Saturday, November 2, 2013

Mission San Juan Bautista & Father Tápis's Color Music System

Parts of the Alfred Hitchcock movie 'Vertigo' were filmed at Mission San Juan Bautista in California. I looked up that location on Wikipedia and came upon the following quote:


'Father Pedro Estévan Tápis (who had a special talent for music) joined Father Felipe Arroyo de la Cuesta, at Mission San Juan Bautista in 1815 to teach singing to the Indians. He employed a system of notation developed in Spain that uses varied colors or textures for polyphonic music, usually (from bottom to top) solid black, solid red, black outline (sometimes solid yellow) and red outline (or black outline when yellow was used).

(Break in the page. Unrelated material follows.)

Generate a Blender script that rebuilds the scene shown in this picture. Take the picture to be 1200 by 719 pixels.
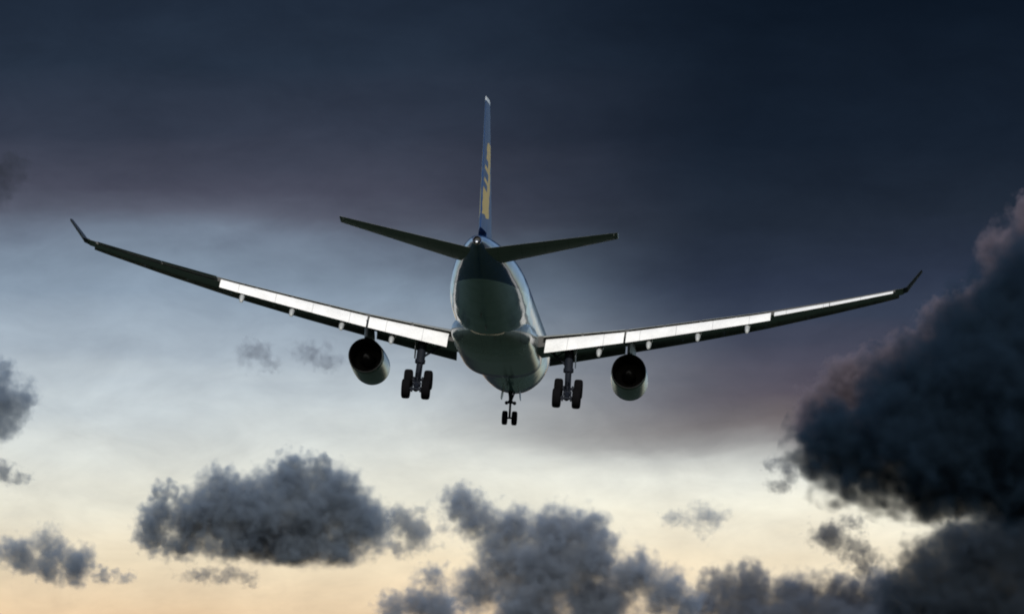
import bpy, bmesh, math, random
import numpy as np
from mathutils import Vector, Matrix

# ------------------------------------------------------------------ camera, sky, sun, exposure
for o in list(bpy.data.objects):
    bpy.data.objects.remove(o)
SC = bpy.context.scene
COL = SC.collection
R = math.radians

CAM_EL = R(11.0)                 # a long lens looking up at an aircraft on final approach
FOC = 8.195                      # focal length in thousands of photo pixels (1200 px wide photo)
CAM_POS = Vector((0, 0, 1.7))
cam_d = bpy.data.cameras.new("camera")
cam_d.sensor_width = 36.0
cam_d.lens = 36.0 * FOC / 1.2
cam_d.clip_start = 0.5
cam_d.clip_end = 90000
cam = bpy.data.objects.new("camera", cam_d)
COL.objects.link(cam)
cam.location = CAM_POS
cam.rotation_euler = (math.pi / 2 + CAM_EL, 0, 0)
SC.camera = cam

SUN_EL, SUN_AZ = R(30.0), R(4.0)        # azimuth measured from straight behind the camera, to its right
to_sun = Vector((math.sin(SUN_AZ) * math.cos(SUN_EL), -math.cos(SUN_AZ) * math.cos(SUN_EL), math.sin(SUN_EL)))
sun_d = bpy.data.lights.new("sun", 'SUN')
sun_d.energy = 4.6
sun_d.angle = R(0.5)
sun_d.color = (1.0, 0.96, 0.90)
sun = bpy.data.objects.new("sun", sun_d)
COL.objects.link(sun)
sun.rotation_euler = to_sun.to_track_quat('Z', 'Y').to_euler()

SC.view_settings.view_transform = 'Standard'
SC.view_settings.look = 'None'
SC.view_settings.exposure = 0.0
SC.view_settings.gamma = 1.0
SC.view_settings.use_curve_mapping = False
cy = SC.cycles
cy.use_denoising = True
cy.max_bounces = 8
cy.volume_bounces = 0
cy.transparent_max_bounces = 64
cy.volume_max_steps = 512
cy.filter_width = 1.9


def s2l(c):
    out = []
    for v in c:
        v /= 255.0
        out.append(v / 12.92 if v <= 0.04045 else ((v + 0.055) / 1.055) ** 2.4)
    return tuple(out) + (1.0,)


class NT:
    """Small helper for building node trees."""
    def __init__(self, tree):
        self.t = tree
        tree.nodes.clear()

    def n(self, kind, **kw):
        nd = self.t.nodes.new(kind)
        for k, v in kw.items():
            setattr(nd, k, v)
        return nd

    def put(self, sock, v):
        if isinstance(v, bpy.types.NodeSocket):
            self.t.links.new(v, sock)
        else:
            sock.default_value = v

    def m(self, op, a, b=None, c=None, clamp=False):
        nd = self.n('ShaderNodeMath', operation=op, use_clamp=clamp)
        self.put(nd.inputs[0], a)
        if b is not None: self.put(nd.inputs[1], b)
        if c is not None: self.put(nd.inputs[2], c)
        return nd.outputs[0]

    def vm(self, op, a, b=None):
        nd = self.n('ShaderNodeVectorMath', operation=op)
        self.put(nd.inputs[0], a)
        if b is not None: self.put(nd.inputs[1], b)
        return nd.outputs['Value'] if op in ('LENGTH', 'DOT_PRODUCT') else nd.outputs[0]

    def smooth(self, x, lo, hi, a=0.0, b=1.0):
        nd = self.n('ShaderNodeMapRange', interpolation_type='SMOOTHSTEP')
        self.put(nd.inputs[0], x)
        for i, v in zip((1, 2, 3, 4), (lo, hi, a, b)): self.put(nd.inputs[i], v)
        return nd.outputs[0]

    def lin(self, x, lo, hi, a=0.0, b=1.0):
        nd = self.n('ShaderNodeMapRange', clamp=True)
        self.put(nd.inputs[0], x)
        for i, v in zip((1, 2, 3, 4), (lo, hi, a, b)): self.put(nd.inputs[i], v)
        return nd.outputs[0]

    def noise(self, vec, scale, detail=4.0, rough=0.5, dist=0.0):
        nd = self.n('ShaderNodeTexNoise')
        self.put(nd.inputs['Vector'], vec)
        nd.inputs['Scale'].default_value = scale
        nd.inputs['Detail'].default_value = detail
        nd.inputs['Roughness'].default_value = rough
        nd.inputs['Distortion'].default_value = dist
        return nd.outputs['Fac']

    def ramp(self, fac, stops, interp='LINEAR'):
        nd = self.n('ShaderNodeValToRGB')
        cr = nd.color_ramp
        cr.interpolation = interp
        while len(cr.elements) > 1: cr.elements.remove(cr.elements[0])
        cr.elements[0].position, cr.elements[0].color = stops[0]
        for p, c in stops[1:]:
            e = cr.elements.new(p)
            e.color = c
        self.put(nd.inputs[0], fac)
        return nd.outputs[0]

    def mix(self, f, a, b, blend='MIX'):
        nd = self.n('ShaderNodeMix', data_type='RGBA', blend_type=blend)
        self.put(nd.inputs[0], f)
        self.put(nd.inputs[6], a)
        self.put(nd.inputs[7], b)
        return nd.outputs[2]

    def xyz(self, v):
        nd = self.n('ShaderNodeSeparateXYZ')
        self.put(nd.inputs[0], v)
        return nd.outputs

    def comb(self, x, y, z):
        nd = self.n('ShaderNodeCombineXYZ')
        for i, v in enumerate((x, y, z)): self.put(nd.inputs[i], v)
        return nd.outputs[0]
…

His choir of Native American boys performed for many visitors, earning the San Juan Bautista Mission the nickname "the Mission of Music." Two of his handwritten choir books are preserved at the San Juan Bautista Museum. When Father Tapis died in 1825 he was buried on the mission grounds. The town of San Juan Bautista, which grew up around the mission, expanded rapidly during the California Gold Rush and continues to be a thriving community today.'


I'd like to see samples of written music using colors to communicate specific notes, but was unable to locate images or further information on Father Tapis's choir books.